Most often, this disagreement will take the form of a divergent top or bottom structure.  Just recently, we saw the dollar price of gold make a flat bottom, but the euro price of gold made a higher low, which disagreed with the dollar price's flat bottom.  The disagreement can also take the form of different behavior relative to good old fashioned trend lines.

The dollar price of gold is still operating underneath a declining tops line.  So based on that one single criterion, gold is still in a downtrend.  But the equivalent line drawn across the same points on the euro price plot has already been broken.  The euro price plot has already announced that the downtrend is over, and now it is already making a higher high.

We saw a similar type of trend line disagreement back in May 2012, shown at the left end of the chart.  The euro price of gold broke its downtrend line ahead of the breaking of the equivalent line on the dollar price chart, and we saw in subsequent weeks that the euro price was correct then about where both plots were headed.

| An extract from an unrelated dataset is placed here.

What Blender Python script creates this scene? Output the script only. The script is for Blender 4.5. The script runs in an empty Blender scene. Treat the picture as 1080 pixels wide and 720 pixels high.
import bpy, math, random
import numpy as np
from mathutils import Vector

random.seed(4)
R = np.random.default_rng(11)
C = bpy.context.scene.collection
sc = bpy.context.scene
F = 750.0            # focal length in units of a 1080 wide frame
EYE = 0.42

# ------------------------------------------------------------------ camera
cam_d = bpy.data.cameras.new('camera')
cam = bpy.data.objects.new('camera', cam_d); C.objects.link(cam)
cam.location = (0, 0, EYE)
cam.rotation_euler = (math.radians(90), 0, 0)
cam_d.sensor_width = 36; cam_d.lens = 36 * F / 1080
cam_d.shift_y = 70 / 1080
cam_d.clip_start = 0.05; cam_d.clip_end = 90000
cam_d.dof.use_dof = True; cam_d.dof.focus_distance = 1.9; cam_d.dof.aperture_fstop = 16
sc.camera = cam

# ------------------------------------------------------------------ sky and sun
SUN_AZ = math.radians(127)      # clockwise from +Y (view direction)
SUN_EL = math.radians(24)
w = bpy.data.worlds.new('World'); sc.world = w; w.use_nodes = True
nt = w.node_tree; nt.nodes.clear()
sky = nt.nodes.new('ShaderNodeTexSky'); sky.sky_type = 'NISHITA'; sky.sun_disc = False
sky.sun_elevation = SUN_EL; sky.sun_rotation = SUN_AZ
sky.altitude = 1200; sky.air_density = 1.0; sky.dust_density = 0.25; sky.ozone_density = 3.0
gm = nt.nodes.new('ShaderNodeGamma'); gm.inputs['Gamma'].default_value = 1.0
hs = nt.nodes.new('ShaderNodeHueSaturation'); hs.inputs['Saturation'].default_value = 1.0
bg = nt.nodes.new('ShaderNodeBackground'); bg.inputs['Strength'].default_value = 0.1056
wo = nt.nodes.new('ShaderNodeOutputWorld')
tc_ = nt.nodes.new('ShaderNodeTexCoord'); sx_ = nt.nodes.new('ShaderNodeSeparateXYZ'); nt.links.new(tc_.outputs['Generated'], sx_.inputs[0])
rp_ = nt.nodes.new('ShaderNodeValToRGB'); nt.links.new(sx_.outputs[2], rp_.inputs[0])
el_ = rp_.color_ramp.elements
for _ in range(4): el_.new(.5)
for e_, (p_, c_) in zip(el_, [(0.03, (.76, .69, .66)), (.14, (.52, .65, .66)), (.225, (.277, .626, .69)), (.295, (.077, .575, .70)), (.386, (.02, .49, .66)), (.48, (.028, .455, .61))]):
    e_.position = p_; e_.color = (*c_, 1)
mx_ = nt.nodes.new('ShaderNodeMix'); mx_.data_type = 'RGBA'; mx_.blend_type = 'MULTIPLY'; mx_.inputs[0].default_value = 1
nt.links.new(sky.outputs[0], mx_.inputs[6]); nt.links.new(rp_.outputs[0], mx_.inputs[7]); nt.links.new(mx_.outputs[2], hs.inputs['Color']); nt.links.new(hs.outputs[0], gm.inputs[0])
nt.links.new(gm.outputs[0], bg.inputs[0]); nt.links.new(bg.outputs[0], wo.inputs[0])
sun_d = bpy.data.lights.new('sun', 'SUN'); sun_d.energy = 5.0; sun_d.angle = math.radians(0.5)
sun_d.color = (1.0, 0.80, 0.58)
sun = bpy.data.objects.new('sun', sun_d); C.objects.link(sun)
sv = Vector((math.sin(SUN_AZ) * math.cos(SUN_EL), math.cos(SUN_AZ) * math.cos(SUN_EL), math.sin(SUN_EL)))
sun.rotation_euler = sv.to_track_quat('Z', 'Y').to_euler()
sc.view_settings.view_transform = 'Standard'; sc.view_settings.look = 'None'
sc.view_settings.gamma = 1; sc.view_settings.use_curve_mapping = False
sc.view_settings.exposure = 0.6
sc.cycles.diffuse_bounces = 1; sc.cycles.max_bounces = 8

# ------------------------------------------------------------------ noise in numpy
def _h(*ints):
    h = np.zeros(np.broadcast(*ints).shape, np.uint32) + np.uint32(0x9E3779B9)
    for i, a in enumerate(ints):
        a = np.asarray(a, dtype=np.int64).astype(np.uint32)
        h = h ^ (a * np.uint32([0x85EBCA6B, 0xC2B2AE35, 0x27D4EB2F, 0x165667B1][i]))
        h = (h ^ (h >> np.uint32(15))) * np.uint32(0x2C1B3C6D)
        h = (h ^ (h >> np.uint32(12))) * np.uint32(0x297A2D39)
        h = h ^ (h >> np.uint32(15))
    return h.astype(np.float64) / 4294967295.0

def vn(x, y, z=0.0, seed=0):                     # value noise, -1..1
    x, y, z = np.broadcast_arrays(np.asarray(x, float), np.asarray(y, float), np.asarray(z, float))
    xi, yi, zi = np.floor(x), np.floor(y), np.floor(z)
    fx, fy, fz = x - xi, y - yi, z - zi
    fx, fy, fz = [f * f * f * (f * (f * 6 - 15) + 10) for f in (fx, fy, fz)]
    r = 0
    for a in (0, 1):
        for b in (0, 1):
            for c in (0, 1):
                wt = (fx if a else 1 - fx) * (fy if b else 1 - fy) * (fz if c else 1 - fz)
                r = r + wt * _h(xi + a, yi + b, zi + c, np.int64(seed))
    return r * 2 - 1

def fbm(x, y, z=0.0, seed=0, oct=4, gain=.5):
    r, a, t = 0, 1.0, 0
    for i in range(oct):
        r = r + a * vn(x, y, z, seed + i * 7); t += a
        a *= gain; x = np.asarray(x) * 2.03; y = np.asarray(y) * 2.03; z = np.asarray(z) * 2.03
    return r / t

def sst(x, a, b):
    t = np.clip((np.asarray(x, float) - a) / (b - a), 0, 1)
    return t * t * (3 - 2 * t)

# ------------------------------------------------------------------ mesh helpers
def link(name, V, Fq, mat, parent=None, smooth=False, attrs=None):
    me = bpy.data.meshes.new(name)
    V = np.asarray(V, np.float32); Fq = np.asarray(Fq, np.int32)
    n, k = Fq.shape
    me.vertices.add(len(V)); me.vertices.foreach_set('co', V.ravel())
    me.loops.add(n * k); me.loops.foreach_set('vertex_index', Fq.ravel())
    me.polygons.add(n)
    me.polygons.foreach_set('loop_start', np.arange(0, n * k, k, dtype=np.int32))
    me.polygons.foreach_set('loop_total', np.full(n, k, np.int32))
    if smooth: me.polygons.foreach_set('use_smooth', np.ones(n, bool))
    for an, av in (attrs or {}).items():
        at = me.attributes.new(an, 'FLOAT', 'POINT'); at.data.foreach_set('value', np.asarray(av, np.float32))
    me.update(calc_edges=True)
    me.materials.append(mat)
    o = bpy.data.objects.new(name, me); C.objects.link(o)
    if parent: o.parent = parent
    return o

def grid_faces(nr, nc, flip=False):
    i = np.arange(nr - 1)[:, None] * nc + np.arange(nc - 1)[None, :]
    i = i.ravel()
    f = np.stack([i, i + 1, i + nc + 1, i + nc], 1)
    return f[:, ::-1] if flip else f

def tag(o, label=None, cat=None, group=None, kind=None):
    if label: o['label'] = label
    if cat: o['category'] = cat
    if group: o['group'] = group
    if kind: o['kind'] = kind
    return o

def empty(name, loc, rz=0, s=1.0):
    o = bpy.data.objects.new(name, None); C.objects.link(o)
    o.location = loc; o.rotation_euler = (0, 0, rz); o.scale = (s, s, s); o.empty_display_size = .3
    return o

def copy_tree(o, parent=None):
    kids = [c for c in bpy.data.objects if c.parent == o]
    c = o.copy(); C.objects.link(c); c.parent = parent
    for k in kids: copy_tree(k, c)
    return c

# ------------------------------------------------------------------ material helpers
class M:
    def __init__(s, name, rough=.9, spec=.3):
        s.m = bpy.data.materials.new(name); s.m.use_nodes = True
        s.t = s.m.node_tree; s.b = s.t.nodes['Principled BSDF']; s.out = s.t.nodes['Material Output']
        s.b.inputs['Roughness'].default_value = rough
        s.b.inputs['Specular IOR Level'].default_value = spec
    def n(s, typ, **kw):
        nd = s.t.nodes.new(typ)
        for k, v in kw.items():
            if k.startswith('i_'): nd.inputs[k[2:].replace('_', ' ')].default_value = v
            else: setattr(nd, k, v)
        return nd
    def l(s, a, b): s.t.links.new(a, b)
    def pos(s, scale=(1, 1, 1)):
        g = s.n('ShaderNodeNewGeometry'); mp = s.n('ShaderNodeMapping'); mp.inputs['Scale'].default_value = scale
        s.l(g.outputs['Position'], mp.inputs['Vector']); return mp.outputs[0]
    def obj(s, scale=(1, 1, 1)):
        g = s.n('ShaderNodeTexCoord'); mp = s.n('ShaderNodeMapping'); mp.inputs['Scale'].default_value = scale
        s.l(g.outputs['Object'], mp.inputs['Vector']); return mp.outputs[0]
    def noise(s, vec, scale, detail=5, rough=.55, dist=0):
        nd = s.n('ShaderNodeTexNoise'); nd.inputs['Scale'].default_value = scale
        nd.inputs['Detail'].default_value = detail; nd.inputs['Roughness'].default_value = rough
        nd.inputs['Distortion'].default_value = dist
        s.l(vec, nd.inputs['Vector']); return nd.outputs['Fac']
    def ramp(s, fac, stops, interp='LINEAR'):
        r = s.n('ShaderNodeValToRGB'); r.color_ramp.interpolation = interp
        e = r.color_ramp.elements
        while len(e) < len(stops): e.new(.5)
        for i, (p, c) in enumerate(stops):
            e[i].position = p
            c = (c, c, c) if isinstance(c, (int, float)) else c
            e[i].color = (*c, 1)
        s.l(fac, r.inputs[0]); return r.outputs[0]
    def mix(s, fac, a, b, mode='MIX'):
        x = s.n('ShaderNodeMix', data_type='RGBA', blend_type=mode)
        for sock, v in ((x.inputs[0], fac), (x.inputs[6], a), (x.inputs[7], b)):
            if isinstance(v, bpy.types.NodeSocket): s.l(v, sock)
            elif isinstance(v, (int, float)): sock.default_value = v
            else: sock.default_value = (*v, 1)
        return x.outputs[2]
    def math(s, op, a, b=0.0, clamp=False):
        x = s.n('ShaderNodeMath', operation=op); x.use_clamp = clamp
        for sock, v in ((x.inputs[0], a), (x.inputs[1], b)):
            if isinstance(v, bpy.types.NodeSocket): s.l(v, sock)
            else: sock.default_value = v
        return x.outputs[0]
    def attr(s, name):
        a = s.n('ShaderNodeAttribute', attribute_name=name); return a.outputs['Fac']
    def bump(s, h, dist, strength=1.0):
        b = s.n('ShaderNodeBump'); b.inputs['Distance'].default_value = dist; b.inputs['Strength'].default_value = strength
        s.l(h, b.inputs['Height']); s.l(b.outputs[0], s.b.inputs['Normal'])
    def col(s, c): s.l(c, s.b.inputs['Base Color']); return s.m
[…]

We don't get these sorts of divergences at every important turn.  So the lack of a divergence is not necessarily a sign that the existing trend is going to continue.  But when we do see these divergences, they are worth paying attention to, and the euro price is usually right about where gold is headed.

Wholly apart from the technical lesson about the behavior of gold prices, there are a lot of people in the world this week who just saw an increase in the marginal utility of gold bullion as a transportable way to store one's wealth.  When depositors in Cypriot banks were confronted with the possibility that their bank deposits might have a levy of 7-10% assessed on them, plus the reality that they cannot access those deposits while the banks are all shut down, then suddenly gold under the mattress starts to look a whole lot better.  Gold pays zero interest, but that's still better than -7%. 

And while governments can still take action to seize gold holdings, it is somewhat harder to do than to seize bank holdings.  Thus, for a lot of people, gold this week suddenly became a more useful and thus more valuable item.